A lo mejor es pensar demasiado, pero si la lectura formara parte del pasatiempo del bandido etarra, tal vez cayera en sus manos el poema de Ángel González que dice: <>, y cayera en la cuenta.

Todo sería distinto y, seguro, mucho mejor.

Si la gente leyera...




La guerra de Troya


Severiano Gil – julio, 2004

 La tradición literaria griega nos cuenta que la guerra de Troya comenzó cuando Paris se cameló a Elena —¿se escribía así o era con “H”?— y se la llevó al huerto de su padre, Príamo.

Lo que no está tan al uso del común es que fueron tres diosas las que, al pelearse entre ellas por saber quién era la más bella –una especie de concurso de mises reducido a la elite olimpíaca— decidieron que sería un humano el más imparcial, y eligieron al pobre Paris como jurado, dándole una manzana para que materializara el voto y prometiéndole cada una de ellas este mundo y el otro si la votaba.
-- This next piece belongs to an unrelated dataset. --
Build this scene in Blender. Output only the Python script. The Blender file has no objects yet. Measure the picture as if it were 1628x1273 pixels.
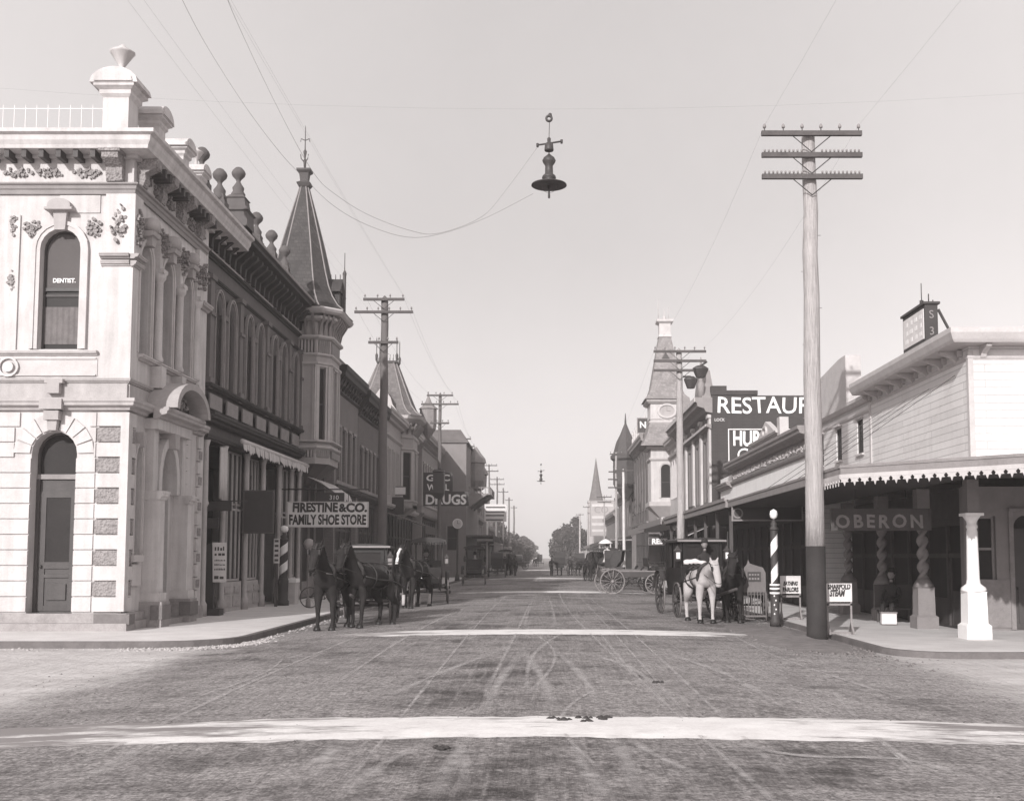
import bpy, bmesh, math, random
from mathutils import Vector, Matrix
random.seed(7)
sc=bpy.context.scene; COL=sc.collection
R=math.radians
# ---------------- camera, world, sun, exposure ----------------
CAMH=1.9; F=1750.; TILT=R(4.5)
cam=bpy.data.objects.new('camera',bpy.data.cameras.new('camera')); COL.objects.link(cam)
cam.location=(0,0,CAMH); cam.rotation_euler=(R(90)+TILT,0,0)
cd=cam.data; cd.sensor_width=36; cd.lens=36*F/1628; cd.shift_x=-54/1628; cd.shift_y=111/1628
cd.clip_start=.1; cd.clip_end=3000
sc.camera=cam
SUN_EL=R(22.5); SUN_AZ=R(19)      # from behind the camera, a little to its left
sd=Vector((-math.sin(SUN_AZ)*math.cos(SUN_EL),-math.cos(SUN_AZ)*math.cos(SUN_EL),math.sin(SUN_EL)))
sl=bpy.data.lights.new('sun','SUN'); sl.energy=4.5; sl.angle=R(.6); sl.color=(1,.985,.97)
so=bpy.data.objects.new('sun',sl); COL.objects.link(so); so.location=sd*60; so.rotation_euler=sd.to_track_quat('Z','Y').to_euler()
W=bpy.data.worlds.new('World'); sc.world=W; W.use_nodes=True
nt=W.node_tree; nt.nodes.clear()
sky=nt.nodes.new('ShaderNodeTexSky'); sky.sky_type='NISHITA'; sky.sun_disc=False
sky.sun_elevation=SUN_EL; sky.sun_rotation=math.atan2(sd.x,sd.y); sky.dust_density=4; sky.air_density=1
bw=nt.nodes.new('ShaderNodeRGBToBW'); nt.links.new(sky.outputs[0],bw.inputs[0])
# thin overcast veil evens the sky out
mr=nt.nodes.new('ShaderNodeMath'); mr.operation='MULTIPLY_ADD'; mr.inputs[1].default_value=.36; mr.inputs[2].default_value=5.25
nt.links.new(bw.outputs[0],mr.inputs[0])
tc=nt.nodes.new('ShaderNodeTexCoord'); nz=nt.nodes.new('ShaderNodeTexNoise'); nz.inputs['Scale'].default_value=1.6; nz.inputs['Detail'].default_value=4
nt.links.new(tc.outputs['Generated'],nz.inputs['Vector'])
nz.inputs['Roughness'].default_value=.75; nz.inputs['Detail'].default_value=9
m1=nt.nodes.new('ShaderNodeMapRange'); m1.inputs[3].default_value=.9; m1.inputs[4].default_value=1.1; nt.links.new(nz.outputs[0],m1.inputs[0])
m2=nt.nodes.new('ShaderNodeMath'); m2.operation='MULTIPLY'; nt.links.new(mr.outputs[0],m2.inputs[0]); nt.links.new(m1.outputs[0],m2.inputs[1])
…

Pero Paris no se dejó corromper por las variadas y pingües ofertas y, varón al fin y al cabo, se dijo que las tres estaban muy bien; tan bien que decidió pasar de tanta idiotez femenina y se desembarazó del problema tirando la manzana tan lejos de sí que fue a caer en manos de Elena.

Las diosas —representadas a lo largo de la Historia como Las tres Gracias o Las tres Marías— agarraron tal cabreo que se pusieron a trabajar para hacer pagar al humano su despego por las cosas divinas, y así pasó lo que pasó.
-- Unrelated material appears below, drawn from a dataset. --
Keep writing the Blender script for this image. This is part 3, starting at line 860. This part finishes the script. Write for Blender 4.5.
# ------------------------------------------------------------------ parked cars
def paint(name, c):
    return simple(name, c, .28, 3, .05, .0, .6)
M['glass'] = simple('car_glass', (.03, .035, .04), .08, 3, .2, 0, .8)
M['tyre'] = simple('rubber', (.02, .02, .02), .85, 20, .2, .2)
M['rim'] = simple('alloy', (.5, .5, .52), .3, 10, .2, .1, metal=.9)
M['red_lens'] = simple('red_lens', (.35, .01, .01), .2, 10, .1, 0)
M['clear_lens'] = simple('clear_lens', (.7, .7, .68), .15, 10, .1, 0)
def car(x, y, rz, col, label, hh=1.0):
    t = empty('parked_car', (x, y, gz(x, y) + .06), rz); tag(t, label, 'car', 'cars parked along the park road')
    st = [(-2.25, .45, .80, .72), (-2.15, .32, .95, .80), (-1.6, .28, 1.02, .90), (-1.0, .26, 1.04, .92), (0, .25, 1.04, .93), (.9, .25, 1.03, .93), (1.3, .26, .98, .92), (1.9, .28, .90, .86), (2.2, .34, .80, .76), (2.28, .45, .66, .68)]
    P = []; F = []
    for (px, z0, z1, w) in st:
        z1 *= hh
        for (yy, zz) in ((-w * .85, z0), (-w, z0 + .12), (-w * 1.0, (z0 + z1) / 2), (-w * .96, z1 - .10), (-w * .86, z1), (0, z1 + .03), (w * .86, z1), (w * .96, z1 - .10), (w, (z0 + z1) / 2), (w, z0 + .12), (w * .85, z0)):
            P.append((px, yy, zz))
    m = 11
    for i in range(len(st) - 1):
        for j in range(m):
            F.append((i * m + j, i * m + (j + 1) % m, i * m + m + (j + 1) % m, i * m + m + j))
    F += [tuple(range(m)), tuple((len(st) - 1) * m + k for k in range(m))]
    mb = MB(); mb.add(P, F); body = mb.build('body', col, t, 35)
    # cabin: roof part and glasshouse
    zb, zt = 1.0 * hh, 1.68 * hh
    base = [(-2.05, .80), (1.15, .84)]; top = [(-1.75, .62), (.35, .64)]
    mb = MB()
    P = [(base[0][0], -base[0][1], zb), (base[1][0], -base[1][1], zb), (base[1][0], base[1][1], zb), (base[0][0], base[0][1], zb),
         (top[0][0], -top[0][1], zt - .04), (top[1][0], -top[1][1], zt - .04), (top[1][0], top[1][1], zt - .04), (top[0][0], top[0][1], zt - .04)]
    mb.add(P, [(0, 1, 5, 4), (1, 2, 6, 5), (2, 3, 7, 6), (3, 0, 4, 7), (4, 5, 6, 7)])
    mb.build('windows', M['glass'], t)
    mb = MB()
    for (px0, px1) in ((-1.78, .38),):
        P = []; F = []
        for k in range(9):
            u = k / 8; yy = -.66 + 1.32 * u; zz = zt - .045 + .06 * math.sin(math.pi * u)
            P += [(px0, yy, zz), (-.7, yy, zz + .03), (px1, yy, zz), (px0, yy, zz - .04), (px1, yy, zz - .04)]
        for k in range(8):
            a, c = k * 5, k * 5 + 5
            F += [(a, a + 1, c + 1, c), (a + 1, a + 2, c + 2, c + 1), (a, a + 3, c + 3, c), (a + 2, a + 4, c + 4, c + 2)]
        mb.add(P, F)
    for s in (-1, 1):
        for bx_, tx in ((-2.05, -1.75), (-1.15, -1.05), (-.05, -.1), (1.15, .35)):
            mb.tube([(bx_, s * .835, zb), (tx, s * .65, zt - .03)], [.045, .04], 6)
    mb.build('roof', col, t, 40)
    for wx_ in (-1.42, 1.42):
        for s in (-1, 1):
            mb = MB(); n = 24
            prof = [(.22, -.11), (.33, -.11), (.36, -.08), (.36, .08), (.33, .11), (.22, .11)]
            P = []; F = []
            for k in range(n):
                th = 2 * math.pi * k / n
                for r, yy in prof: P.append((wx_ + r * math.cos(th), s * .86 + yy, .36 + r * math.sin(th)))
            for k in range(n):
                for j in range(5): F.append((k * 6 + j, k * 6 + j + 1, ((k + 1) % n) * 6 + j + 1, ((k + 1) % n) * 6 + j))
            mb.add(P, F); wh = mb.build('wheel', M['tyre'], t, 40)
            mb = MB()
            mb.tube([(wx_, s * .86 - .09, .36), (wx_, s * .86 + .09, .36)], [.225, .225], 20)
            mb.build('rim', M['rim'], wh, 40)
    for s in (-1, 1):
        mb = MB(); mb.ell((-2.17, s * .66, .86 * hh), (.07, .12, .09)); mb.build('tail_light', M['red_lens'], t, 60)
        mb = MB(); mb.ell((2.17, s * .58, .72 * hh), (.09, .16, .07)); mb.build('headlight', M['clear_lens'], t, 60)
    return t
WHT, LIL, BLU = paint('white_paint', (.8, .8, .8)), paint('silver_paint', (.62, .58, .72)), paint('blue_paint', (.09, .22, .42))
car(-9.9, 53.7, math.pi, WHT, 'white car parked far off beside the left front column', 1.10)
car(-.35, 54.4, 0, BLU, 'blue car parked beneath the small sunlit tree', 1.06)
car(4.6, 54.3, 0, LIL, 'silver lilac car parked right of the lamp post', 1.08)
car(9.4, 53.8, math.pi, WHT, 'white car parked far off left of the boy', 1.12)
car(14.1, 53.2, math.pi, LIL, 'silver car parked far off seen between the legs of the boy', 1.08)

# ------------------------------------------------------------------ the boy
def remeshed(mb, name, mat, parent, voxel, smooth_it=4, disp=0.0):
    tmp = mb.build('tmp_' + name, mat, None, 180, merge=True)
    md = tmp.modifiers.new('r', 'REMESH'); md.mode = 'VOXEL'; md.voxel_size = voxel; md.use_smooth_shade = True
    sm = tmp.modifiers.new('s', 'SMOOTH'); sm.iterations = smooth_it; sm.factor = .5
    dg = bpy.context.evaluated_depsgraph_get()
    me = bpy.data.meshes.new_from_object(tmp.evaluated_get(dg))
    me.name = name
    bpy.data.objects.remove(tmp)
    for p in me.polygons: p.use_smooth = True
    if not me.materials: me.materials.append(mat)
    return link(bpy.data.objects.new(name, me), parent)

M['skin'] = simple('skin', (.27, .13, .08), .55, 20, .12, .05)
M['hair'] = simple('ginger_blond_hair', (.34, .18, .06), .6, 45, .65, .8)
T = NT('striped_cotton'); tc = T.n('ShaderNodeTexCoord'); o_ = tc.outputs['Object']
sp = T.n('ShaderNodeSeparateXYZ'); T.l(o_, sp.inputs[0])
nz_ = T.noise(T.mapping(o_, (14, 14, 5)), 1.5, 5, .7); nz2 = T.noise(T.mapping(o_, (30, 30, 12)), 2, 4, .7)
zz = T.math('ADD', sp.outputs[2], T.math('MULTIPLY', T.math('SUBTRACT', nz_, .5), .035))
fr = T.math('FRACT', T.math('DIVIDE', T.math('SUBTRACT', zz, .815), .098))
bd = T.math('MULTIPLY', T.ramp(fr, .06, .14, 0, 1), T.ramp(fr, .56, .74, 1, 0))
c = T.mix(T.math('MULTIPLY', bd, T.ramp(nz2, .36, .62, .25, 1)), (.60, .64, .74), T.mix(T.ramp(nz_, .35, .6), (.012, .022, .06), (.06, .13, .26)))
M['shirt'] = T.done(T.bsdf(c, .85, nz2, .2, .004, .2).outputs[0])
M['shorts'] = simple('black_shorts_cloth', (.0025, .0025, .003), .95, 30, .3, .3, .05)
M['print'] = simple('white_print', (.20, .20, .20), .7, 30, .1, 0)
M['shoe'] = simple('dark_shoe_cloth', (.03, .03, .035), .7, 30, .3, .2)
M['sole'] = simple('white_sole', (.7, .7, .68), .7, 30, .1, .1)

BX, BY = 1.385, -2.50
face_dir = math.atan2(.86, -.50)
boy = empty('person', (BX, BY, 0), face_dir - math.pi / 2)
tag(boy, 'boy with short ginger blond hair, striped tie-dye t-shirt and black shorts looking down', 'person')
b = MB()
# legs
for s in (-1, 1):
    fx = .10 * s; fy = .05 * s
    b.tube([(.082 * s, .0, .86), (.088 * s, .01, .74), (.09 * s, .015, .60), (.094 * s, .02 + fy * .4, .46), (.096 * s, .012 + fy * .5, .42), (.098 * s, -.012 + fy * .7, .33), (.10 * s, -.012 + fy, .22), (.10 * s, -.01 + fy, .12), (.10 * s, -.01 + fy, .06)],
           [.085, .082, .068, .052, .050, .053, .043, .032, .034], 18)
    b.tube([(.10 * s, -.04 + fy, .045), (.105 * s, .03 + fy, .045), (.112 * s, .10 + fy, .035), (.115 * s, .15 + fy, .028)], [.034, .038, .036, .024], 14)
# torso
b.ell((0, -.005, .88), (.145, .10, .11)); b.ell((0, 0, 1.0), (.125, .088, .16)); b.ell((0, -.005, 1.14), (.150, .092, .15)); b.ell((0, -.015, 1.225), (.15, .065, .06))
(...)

Hasta aquí lo que nos contó Homero –quien quiera que fuese, lo cual no ha estado nunca claro—; pero la realidad, la cruda realidad del sitio a Troya y su posterior destrucción, fue la alianza de los helenos para acabar con la hegemonía troyana, impidiendo que Príamo controlara los accesos al mar Negro y cobrara impuestos y royalties a cada barco griego que pasaba.

Como ésta de Troya, muchas otras guerras –casi todas— han tenido un motivo paralelo claramente entendible para el pueblo llano, o el que no lo es tanto; diríase que incluso los directamente involucrados necesitan disponer de un argumento —real o imaginado— sobre el que edificar la estructura de un conflicto armado, como si la necesidad real de la crisis no fuese lícita, o conveniente, o entendible.

Resultan curiosos estos escrúpulos cuando se trata en realidad de una cuestión de Estado decidida, casi siempre, en virtud de una serie de premisas que pesan más que toda la voluntad de no recurrir a las armas para arreglar el asunto.

Porque parece fácil, y no lo es, decretar una declaración o la participación en una guerra. Nadie, ningún dirigente, por mucho poder que logre acumular, se despierta por la mañana con la idea de invadir un país de forma gratuita, entre otras cosas porque la guerra que va a iniciar puede significar su fin como estadista.

Ni siquiera en los casos más flagrantes que la Historia nos muestra, la declaración de guerra ha surgido de un ejercicio de irresponsabilidad, sino todo lo contrario. Lo que sí puede suceder es que el político –que es quien declara la guerra— lo haga en contra de la opinión de los militares, que pueden desaconsejar involucrarse en un conflicto armado hasta no tener una alta probabilidad de ganarlo –y nunca suelen parecer bastantes los recursos disponibles para ello.

Otro caso es el de asumir una guerra para defenderse de la actitud beligerante del vecino; y no debería ser complicado esgrimir estos motivos a la hora de echar mano de las espadas para impedir el avasallamiento de los propios intereses; y, sin embargo, parece que así es, al menos en esta actualidad invertida y equívoca.

Homero no nos cuenta las razones por las que Príamo llevó a Troya a su apogeo económico –a expensas de todo el que por allí pasara—, y se nos muestra como lícito el empleo de la fuerza para defenderse de la coalición helena liderada por Agamenón.

No obstante, ni el que ataca siempre es el violento, ni el que se defiende es el pacífico abocado a la guerra; y ahí es donde radica la dificultad mayor a la hora de enjuiciar un conflicto bélico de los muchos que se acumulan en la Historia. Y la pregunta conveniente es: ¿hasta qué punto el que ataca lo hace obligado por las circunstancias?

Todos conocemos la frase de que la mejor defensa es un ataque; pero parece que suele pasar desapercibido para la mayoría que mover la maquinaria bélica de un Estado –desgastarla y desgastarse políticamente— no es tarea que se afronte sin un motivo sólido o una necesidad imperiosa que compense lo que todos perdemos –o podemos perder— en la locura de una guerra, independientemente de los motivos que se expongan para calmar las conciencias, y que pueden encargarse a los muchos Homeros que aguardan su ocasión.